W dniu 05.11.2021 o 15:06, Andrzej Pietrasiewicz pisze:
Hi Greg,

W dniu 05.11.2021 o 14:27, Greg Kroah-Hartman pisze:
On Fri, Nov 05, 2021 at 02:01:23PM +0100, Andrzej Pietrasiewicz wrote:
Hi,

W dniu 04.11.2021 o 15:17, Andrzej Pietrasiewicz pisze:
Hi Maciej,

W dniu 04.11.2021 o 14:13, Maciej W. Rozycki pisze:
On Thu, 4 Nov 2021, Maciej W. Rozycki wrote:

   The reason for this is with their more recent laptops Lenovo in their
infinite wisdom have placed the <PrintScreen> key (which in a traditional
PS/2-keyboard manner produces <SysRq> when combined with <Alt>) in their
keyboards between the right <Alt> and <Ctrl> keys.  With thumbs not being
as accurate as other fingers (and the overall misdesign of the keyboard
and touchpad interface) you can imagine how often I have inadvertently hit
<SysRq> combined with a letter key, wreaking havoc to my system (and of
course I want to keep the key enabled for times when I do need it).

   On second thoughts this can be disabled with `setkeycodes 54 0' once we
do have an alternative combination available.


Doesn't `setkeycodes` affect only one keyboard? What if there are more
keyboards connected to a machine?

  From drivers/tty/vt/keyboard.c:

/*
   * Translation of scancodes to keycodes. We set them on only the first
   * keyboard in the list that accepts the scancode and keycode.
   * Explanation for not choosing the first attached keyboard anymore:
   *  USB keyboards for example have two event devices: one for all "normal"
   *  keys and one for extra function keys (like "volume up", "make coffee",
   *  etc.). So this means that scancodes for the extra function keys won't
   *  be valid for the first event device, but will be for the second.
   */


My second thoughts: if we run `setkeycodes` to map, say, F10 as SysRq,
don't we lose F10?

The fact that this patch adds a "new" sysrq key no matter what is a
non-starter, please think through the consequences of such a change...

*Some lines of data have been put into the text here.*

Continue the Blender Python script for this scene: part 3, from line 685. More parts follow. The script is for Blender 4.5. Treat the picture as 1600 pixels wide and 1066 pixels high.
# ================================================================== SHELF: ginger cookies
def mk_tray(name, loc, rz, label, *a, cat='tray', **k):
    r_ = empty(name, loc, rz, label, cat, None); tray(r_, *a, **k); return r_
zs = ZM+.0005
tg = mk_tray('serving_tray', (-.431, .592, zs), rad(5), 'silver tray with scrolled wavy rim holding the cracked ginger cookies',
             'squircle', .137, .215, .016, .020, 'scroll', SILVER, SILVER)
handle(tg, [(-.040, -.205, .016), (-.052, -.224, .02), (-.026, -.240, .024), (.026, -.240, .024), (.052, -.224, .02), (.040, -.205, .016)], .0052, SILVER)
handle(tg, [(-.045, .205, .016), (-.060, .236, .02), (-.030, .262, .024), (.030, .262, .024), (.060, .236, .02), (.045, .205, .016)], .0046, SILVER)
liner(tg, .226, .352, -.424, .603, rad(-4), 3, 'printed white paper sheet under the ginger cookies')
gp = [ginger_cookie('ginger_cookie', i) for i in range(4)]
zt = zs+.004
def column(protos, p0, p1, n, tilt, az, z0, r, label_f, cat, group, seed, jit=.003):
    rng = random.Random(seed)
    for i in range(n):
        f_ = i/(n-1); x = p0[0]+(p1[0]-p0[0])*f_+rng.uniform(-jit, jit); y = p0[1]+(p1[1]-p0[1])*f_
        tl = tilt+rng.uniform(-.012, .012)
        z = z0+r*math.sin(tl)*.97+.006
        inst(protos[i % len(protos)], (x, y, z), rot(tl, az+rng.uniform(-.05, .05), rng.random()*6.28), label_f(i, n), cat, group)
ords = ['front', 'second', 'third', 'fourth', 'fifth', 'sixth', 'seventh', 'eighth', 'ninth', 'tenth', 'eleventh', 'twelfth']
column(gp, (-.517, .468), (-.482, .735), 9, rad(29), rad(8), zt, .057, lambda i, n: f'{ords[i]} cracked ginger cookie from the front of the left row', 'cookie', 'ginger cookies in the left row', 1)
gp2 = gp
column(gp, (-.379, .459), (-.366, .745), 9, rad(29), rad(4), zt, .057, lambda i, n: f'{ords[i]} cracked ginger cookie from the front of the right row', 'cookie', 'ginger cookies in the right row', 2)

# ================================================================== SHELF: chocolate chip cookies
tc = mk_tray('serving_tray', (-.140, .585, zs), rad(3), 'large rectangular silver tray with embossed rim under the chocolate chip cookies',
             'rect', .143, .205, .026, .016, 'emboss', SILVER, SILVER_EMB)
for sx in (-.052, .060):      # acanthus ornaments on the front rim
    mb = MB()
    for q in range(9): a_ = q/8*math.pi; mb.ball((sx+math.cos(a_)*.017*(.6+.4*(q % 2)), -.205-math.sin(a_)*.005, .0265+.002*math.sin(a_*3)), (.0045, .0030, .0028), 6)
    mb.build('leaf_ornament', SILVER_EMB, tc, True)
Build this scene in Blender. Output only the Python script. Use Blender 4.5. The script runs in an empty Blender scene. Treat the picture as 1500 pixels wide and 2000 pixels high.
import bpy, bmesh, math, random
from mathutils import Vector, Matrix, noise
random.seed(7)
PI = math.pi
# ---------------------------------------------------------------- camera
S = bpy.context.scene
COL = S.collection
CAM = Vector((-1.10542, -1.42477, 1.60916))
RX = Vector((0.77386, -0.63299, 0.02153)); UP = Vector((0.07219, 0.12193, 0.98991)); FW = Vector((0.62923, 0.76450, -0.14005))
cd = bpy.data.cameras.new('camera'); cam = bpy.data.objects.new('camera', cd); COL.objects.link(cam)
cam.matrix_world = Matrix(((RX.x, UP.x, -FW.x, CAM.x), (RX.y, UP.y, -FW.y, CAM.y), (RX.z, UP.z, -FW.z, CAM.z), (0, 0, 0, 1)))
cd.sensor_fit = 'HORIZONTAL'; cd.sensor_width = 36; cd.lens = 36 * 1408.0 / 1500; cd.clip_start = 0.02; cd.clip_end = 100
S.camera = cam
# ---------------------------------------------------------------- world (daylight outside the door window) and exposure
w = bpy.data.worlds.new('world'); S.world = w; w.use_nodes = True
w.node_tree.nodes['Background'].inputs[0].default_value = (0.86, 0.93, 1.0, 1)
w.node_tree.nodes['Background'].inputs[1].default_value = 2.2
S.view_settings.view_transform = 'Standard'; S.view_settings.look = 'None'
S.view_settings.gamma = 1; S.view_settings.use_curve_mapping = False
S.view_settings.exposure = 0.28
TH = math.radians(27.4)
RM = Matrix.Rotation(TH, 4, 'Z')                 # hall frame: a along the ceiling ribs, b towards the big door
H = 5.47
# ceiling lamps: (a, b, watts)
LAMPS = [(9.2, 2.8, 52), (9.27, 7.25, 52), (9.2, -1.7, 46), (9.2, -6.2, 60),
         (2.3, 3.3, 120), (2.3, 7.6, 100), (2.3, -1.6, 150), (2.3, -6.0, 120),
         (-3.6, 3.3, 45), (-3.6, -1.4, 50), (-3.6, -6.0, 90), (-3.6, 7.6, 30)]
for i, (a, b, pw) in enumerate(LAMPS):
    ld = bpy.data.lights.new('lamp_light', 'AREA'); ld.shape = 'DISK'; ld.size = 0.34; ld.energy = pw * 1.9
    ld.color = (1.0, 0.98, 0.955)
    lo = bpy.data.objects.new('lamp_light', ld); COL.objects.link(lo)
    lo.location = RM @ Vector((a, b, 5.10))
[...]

I wouldn't say this RFC adds a "new" sysrq no matter what. It does so only
when the input device (keyboard) does _not_ have SysRq key at all. So I would
say that this patch adds a replacement SysRq key if the SysRq key proper is
_physically_ absent. Which seems not such a bad thing to me. The problem I'm
trying to solve is exactly this: what to use as SysRq if there's no SysRq?


What approach is acceptable then? Any criteria other than "go guess"?
Is "connect an external keyboard" the _only_ choice Linux wants to offer
to its users in case of devices such as e.g. Chromebooks?